The EU is small enough geographically that on the east-west axis it does not much (for solar PV) spread out sunrise/sunset and time-driven demand peaks. Nor does it always escape from under one weather system for wind. This increases demand for storage and demand-callable thermal plant, eg biomass or Energy from Waste (EfW), or in the short-term natural gas.

One avenue for improvement is to link eastwards to Russia's 8-timezone E-W span IPS/UPS. Especially if it were to also string lots of PV and wind along a much-reinforced grid. Politically and technically that does not seem likely right now. Interconnecting IPS/UPS and ENTSO-E would span 13 timezones.

Running south, closer to or even across the equator to reduce seasonal effects, would be good too. But DESERTEC and similar on a large scale seem unlikely for primarily political/stability reasons for the near future.

Wind Across the Pond

England Cornwall West coastline cliff rocks beach Atlantic Ocean 3 BG

A bold leap, especially once on both sides there is enough intermittent generation to be hard to absorb locally, would be a transatlantic interconnection EU via Iceland and Greenland to Canada (also see Let's Build a Global Power Grid: With a little DC wizardry and a lot of cash, we could swap power across continents and Global Renewable Energy Grid Project: Integrating Renewables via HVDC and Centralized Storage), or otherwise between Europe and North America (3300km Ireland to Newfoundland, 5000km England to New England, 5400km from Portugal to New York State), thus gaining 5h+ of solar/timezone difference and different weather as well as hydro and skewed local peak demand times.

(Around-noon US east coast peak solar generation could join the flow to feed Europe's peak evening demand.)

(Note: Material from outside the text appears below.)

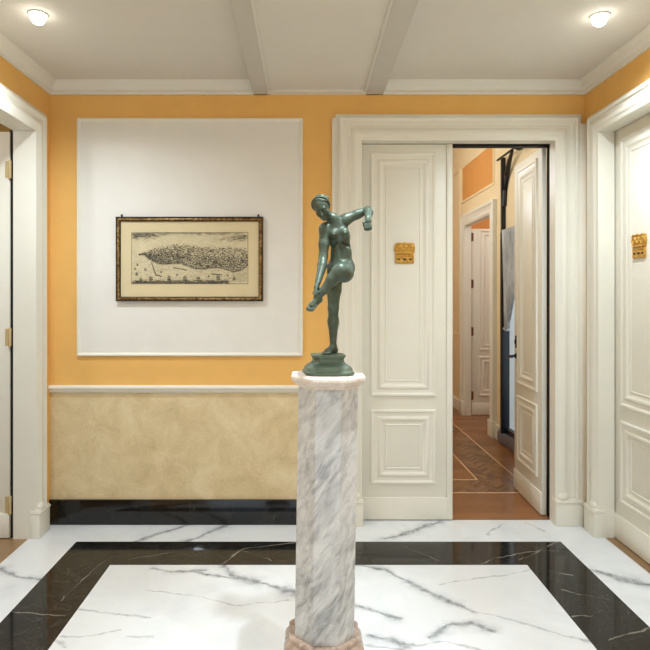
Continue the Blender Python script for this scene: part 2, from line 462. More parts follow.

Ambitiously, floating transatlantic windfarms could be strung out along the interconnector to inject power from weather systems across the Atlantic itself (and the jetstream), for further firming of supply...

These sorts of distances are being covered by HVDC projects in China (2090km) and Brazil. With potential losses around 15% or less (~3.5% per 1000km) may be better than storage efficiency (typical 20--25% round-trip losses for pumped hydro) in terms of grid balancing. (Cf 2019 Chinese 3300km 12GW 10%-loss link.)

Starting from the 2002 EU goal of each country to have ~10% of capacity as interconnection, 10% of US/EU generation would imply something like 70--100GW of interconnection, which is basically bigger than the grid capacity of any of the countries on the European western seaboard, so would likely have to be spread out over them, eg Ireland/UK, Spain, Portugal, France, possibly even some via Iceland. Any build would presumably be incremental, in tandem with intra-US and intra-EU transmission reinforcement and renewables build-out to support the Atlantic flows.

Why INTUS? ELEXON refers to the various interconnectors to the GB grid, in (for example) the FUELINST dataset, with the prefix INT.

2017-08-24: Brexit

It is not clear if Brexit would make INTUS significantly harder to achieve. If the UK somehow remains in the European Energy Union then possibly not.